[Records contained in a dataset]
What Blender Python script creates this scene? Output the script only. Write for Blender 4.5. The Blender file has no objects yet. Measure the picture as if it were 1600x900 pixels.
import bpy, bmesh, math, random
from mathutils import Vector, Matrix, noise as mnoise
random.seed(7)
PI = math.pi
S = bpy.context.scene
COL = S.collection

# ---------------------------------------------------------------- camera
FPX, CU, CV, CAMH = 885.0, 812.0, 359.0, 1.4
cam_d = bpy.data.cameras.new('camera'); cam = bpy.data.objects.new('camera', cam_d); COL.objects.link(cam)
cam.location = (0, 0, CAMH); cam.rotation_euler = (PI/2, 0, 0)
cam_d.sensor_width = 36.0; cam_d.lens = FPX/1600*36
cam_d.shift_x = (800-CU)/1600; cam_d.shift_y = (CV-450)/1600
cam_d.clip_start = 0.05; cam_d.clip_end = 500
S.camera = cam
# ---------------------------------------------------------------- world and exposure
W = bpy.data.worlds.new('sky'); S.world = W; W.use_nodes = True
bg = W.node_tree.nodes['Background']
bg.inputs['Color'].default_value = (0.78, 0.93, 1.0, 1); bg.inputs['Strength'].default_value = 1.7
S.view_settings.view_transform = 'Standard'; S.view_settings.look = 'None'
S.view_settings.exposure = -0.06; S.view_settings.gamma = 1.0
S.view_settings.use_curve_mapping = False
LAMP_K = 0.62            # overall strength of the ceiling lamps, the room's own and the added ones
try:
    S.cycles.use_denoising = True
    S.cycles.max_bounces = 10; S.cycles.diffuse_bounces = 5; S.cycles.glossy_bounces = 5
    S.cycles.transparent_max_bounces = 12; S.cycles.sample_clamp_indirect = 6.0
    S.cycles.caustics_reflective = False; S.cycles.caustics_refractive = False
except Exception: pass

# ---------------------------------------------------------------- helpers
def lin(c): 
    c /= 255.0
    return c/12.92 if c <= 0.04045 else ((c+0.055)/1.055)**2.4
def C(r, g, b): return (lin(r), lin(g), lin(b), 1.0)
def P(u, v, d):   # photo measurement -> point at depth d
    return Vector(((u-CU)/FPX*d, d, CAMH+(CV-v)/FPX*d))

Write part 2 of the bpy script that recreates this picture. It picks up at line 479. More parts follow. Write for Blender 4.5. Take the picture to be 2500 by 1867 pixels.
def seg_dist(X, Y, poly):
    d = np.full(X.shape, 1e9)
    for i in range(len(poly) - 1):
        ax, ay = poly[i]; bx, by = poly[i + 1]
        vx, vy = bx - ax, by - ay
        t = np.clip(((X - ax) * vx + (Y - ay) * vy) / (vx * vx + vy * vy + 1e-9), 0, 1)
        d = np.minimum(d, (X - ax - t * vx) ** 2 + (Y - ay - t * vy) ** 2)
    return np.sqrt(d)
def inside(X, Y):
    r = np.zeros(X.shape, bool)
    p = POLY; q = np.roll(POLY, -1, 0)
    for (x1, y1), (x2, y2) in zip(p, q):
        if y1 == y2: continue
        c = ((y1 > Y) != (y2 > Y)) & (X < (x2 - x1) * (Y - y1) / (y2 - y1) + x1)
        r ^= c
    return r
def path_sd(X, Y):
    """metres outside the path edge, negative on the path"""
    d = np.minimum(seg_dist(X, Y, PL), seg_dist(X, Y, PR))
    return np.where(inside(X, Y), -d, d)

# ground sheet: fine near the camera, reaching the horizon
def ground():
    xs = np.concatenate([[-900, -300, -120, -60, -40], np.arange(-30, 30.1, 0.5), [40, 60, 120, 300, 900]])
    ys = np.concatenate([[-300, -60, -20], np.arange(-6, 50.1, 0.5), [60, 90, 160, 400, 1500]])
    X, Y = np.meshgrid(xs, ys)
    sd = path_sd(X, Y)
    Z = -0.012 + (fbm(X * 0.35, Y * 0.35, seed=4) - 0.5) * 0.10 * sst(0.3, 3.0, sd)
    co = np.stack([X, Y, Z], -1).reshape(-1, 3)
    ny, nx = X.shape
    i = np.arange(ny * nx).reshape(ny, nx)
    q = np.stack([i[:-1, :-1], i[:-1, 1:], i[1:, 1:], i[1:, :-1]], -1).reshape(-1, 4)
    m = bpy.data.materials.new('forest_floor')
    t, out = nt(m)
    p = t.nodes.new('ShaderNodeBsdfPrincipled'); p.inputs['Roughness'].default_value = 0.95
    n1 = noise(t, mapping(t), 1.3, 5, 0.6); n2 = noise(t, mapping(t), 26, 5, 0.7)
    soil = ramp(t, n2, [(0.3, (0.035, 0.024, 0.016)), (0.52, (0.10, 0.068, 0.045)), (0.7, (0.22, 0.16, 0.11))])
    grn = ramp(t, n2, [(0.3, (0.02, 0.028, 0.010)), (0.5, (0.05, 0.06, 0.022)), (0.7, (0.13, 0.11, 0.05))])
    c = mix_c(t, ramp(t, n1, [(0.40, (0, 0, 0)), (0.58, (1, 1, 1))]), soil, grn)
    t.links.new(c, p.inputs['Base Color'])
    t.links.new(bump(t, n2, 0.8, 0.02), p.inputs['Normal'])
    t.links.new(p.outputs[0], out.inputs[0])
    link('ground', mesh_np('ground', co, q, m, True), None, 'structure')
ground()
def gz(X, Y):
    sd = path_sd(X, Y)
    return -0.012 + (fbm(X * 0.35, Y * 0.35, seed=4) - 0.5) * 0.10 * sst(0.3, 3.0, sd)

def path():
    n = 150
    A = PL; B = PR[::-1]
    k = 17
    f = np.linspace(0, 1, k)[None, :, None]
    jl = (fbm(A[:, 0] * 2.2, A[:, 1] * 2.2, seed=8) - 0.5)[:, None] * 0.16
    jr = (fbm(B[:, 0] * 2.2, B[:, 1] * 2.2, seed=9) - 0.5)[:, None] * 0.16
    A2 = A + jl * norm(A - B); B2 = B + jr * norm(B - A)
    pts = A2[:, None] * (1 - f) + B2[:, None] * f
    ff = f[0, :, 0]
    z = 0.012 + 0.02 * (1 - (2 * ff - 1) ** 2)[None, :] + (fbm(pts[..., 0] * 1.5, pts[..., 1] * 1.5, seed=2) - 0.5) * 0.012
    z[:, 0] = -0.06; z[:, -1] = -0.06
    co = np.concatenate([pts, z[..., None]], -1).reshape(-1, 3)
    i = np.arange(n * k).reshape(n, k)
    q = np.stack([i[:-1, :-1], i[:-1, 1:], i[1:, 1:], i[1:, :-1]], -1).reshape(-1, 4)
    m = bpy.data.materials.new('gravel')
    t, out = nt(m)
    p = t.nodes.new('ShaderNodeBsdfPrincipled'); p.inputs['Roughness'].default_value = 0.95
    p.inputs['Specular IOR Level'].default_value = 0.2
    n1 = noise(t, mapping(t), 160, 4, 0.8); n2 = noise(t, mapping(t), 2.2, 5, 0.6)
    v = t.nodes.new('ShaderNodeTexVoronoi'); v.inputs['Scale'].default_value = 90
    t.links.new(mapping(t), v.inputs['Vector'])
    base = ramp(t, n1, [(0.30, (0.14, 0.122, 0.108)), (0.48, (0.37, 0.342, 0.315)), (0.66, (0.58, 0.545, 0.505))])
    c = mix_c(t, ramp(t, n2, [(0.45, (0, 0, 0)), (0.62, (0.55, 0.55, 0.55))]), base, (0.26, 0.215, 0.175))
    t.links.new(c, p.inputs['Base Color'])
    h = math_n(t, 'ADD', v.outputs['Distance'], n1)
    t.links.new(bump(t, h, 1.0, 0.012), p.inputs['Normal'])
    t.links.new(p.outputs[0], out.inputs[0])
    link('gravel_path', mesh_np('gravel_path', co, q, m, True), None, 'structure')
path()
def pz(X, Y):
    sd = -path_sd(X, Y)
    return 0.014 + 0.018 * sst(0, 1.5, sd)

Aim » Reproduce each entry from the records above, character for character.

Completed task »
What Blender Python script creates this scene? Output the script only. Write for Blender 4.5. The Blender file has no objects yet. Measure the picture as if it were 1600x900 pixels.
import bpy, bmesh, math, random
from mathutils import Vector, Matrix, noise as mnoise
random.seed(7)
PI = math.pi
S = bpy.context.scene
COL = S.collection

# ---------------------------------------------------------------- camera
FPX, CU, CV, CAMH = 885.0, 812.0, 359.0, 1.4
cam_d = bpy.data.cameras.new('camera'); cam = bpy.data.objects.new('camera', cam_d); COL.objects.link(cam)
cam.location = (0, 0, CAMH); cam.rotation_euler = (PI/2, 0, 0)
cam_d.sensor_width = 36.0; cam_d.lens = FPX/1600*36
cam_d.shift_x = (800-CU)/1600; cam_d.shift_y = (CV-450)/1600
cam_d.clip_start = 0.05; cam_d.clip_end = 500
S.camera = cam
# ---------------------------------------------------------------- world and exposure
W = bpy.data.worlds.new('sky'); S.world = W; W.use_nodes = True
bg = W.node_tree.nodes['Background']
bg.inputs['Color'].default_value = (0.78, 0.93, 1.0, 1); bg.inputs['Strength'].default_value = 1.7
S.view_settings.view_transform = 'Standard'; S.view_settings.look = 'None'
S.view_settings.exposure = -0.06; S.view_settings.gamma = 1.0
S.view_settings.use_curve_mapping = False
LAMP_K = 0.62            # overall strength of the ceiling lamps, the room's own and the added ones
try:
    S.cycles.use_denoising = True
    S.cycles.max_bounces = 10; S.cycles.diffuse_bounces = 5; S.cycles.glossy_bounces = 5
    S.cycles.transparent_max_bounces = 12; S.cycles.sample_clamp_indirect = 6.0
    S.cycles.caustics_reflective = False; S.cycles.caustics_refractive = False
except Exception: pass

# ---------------------------------------------------------------- helpers
def lin(c): 
    c /= 255.0
    return c/12.92 if c <= 0.04045 else ((c+0.055)/1.055)**2.4
def C(r, g, b): return (lin(r), lin(g), lin(b), 1.0)
def P(u, v, d):   # photo measurement -> point at depth d
    return Vector(((u-CU)/FPX*d, d, CAMH+(CV-v)/FPX*d))

Write part 2 of the bpy script that recreates this picture. It picks up at line 479. More parts follow. Write for Blender 4.5. Take the picture to be 2500 by 1867 pixels.
def seg_dist(X, Y, poly):
    d = np.full(X.shape, 1e9)
    for i in range(len(poly) - 1):
        ax, ay = poly[i]; bx, by = poly[i + 1]
        vx, vy = bx - ax, by - ay
        t = np.clip(((X - ax) * vx + (Y - ay) * vy) / (vx * vx + vy * vy + 1e-9), 0, 1)
        d = np.minimum(d, (X - ax - t * vx) ** 2 + (Y - ay - t * vy) ** 2)
    return np.sqrt(d)
def inside(X, Y):
    r = np.zeros(X.shape, bool)
    p = POLY; q = np.roll(POLY, -1, 0)
    for (x1, y1), (x2, y2) in zip(p, q):
        if y1 == y2: continue
        c = ((y1 > Y) != (y2 > Y)) & (X < (x2 - x1) * (Y - y1) / (y2 - y1) + x1)
        r ^= c
    return r
def path_sd(X, Y):
    """metres outside the path edge, negative on the path"""
    d = np.minimum(seg_dist(X, Y, PL), seg_dist(X, Y, PR))
    return np.where(inside(X, Y), -d, d)

# ground sheet: fine near the camera, reaching the horizon
def ground():
    xs = np.concatenate([[-900, -300, -120, -60, -40], np.arange(-30, 30.1, 0.5), [40, 60, 120, 300, 900]])
    ys = np.concatenate([[-300, -60, -20], np.arange(-6, 50.1, 0.5), [60, 90, 160, 400, 1500]])
    X, Y = np.meshgrid(xs, ys)
    sd = path_sd(X, Y)
    Z = -0.012 + (fbm(X * 0.35, Y * 0.35, seed=4) - 0.5) * 0.10 * sst(0.3, 3.0, sd)
    co = np.stack([X, Y, Z], -1).reshape(-1, 3)
    ny, nx = X.shape
    i = np.arange(ny * nx).reshape(ny, nx)
    q = np.stack([i[:-1, :-1], i[:-1, 1:], i[1:, 1:], i[1:, :-1]], -1).reshape(-1, 4)
    m = bpy.data.materials.new('forest_floor')
    t, out = nt(m)
    p = t.nodes.new('ShaderNodeBsdfPrincipled'); p.inputs['Roughness'].default_value = 0.95
    n1 = noise(t, mapping(t), 1.3, 5, 0.6); n2 = noise(t, mapping(t), 26, 5, 0.7)
    soil = ramp(t, n2, [(0.3, (0.035, 0.024, 0.016)), (0.52, (0.10, 0.068, 0.045)), (0.7, (0.22, 0.16, 0.11))])
    grn = ramp(t, n2, [(0.3, (0.02, 0.028, 0.010)), (0.5, (0.05, 0.06, 0.022)), (0.7, (0.13, 0.11, 0.05))])
    c = mix_c(t, ramp(t, n1, [(0.40, (0, 0, 0)), (0.58, (1, 1, 1))]), soil, grn)
    t.links.new(c, p.inputs['Base Color'])
    t.links.new(bump(t, n2, 0.8, 0.02), p.inputs['Normal'])
    t.links.new(p.outputs[0], out.inputs[0])
    link('ground', mesh_np('ground', co, q, m, True), None, 'structure')
ground()
def gz(X, Y):
    sd = path_sd(X, Y)
    return -0.012 + (fbm(X * 0.35, Y * 0.35, seed=4) - 0.5) * 0.10 * sst(0.3, 3.0, sd)

def path():
    n = 150
    A = PL; B = PR[::-1]
    k = 17
    f = np.linspace(0, 1, k)[None, :, None]
    jl = (fbm(A[:, 0] * 2.2, A[:, 1] * 2.2, seed=8) - 0.5)[:, None] * 0.16
    jr = (fbm(B[:, 0] * 2.2, B[:, 1] * 2.2, seed=9) - 0.5)[:, None] * 0.16
    A2 = A + jl * norm(A - B); B2 = B + jr * norm(B - A)
    pts = A2[:, None] * (1 - f) + B2[:, None] * f
    ff = f[0, :, 0]
    z = 0.012 + 0.02 * (1 - (2 * ff - 1) ** 2)[None, :] + (fbm(pts[..., 0] * 1.5, pts[..., 1] * 1.5, seed=2) - 0.5) * 0.012
    z[:, 0] = -0.06; z[:, -1] = -0.06
    co = np.concatenate([pts, z[..., None]], -1).reshape(-1, 3)
    i = np.arange(n * k).reshape(n, k)
    q = np.stack([i[:-1, :-1], i[:-1, 1:], i[1:, 1:], i[1:, :-1]], -1).reshape(-1, 4)
    m = bpy.data.materials.new('gravel')
    t, out = nt(m)
    p = t.nodes.new('ShaderNodeBsdfPrincipled'); p.inputs['Roughness'].default_value = 0.95
    p.inputs['Specular IOR Level'].default_value = 0.2
    n1 = noise(t, mapping(t), 160, 4, 0.8); n2 = noise(t, mapping(t), 2.2, 5, 0.6)
    v = t.nodes.new('ShaderNodeTexVoronoi'); v.inputs['Scale'].default_value = 90
    t.links.new(mapping(t), v.inputs['Vector'])
    base = ramp(t, n1, [(0.30, (0.14, 0.122, 0.108)), (0.48, (0.37, 0.342, 0.315)), (0.66, (0.58, 0.545, 0.505))])
    c = mix_c(t, ramp(t, n2, [(0.45, (0, 0, 0)), (0.62, (0.55, 0.55, 0.55))]), base, (0.26, 0.215, 0.175))
    t.links.new(c, p.inputs['Base Color'])
    h = math_n(t, 'ADD', v.outputs['Distance'], n1)
    t.links.new(bump(t, h, 1.0, 0.012), p.inputs['Normal'])
    t.links.new(p.outputs[0], out.inputs[0])
    link('gravel_path', mesh_np('gravel_path', co, q, m, True), None, 'structure')
path()
def pz(X, Y):
    sd = -path_sd(X, Y)
    return 0.014 + 0.018 * sst(0, 1.5, sd)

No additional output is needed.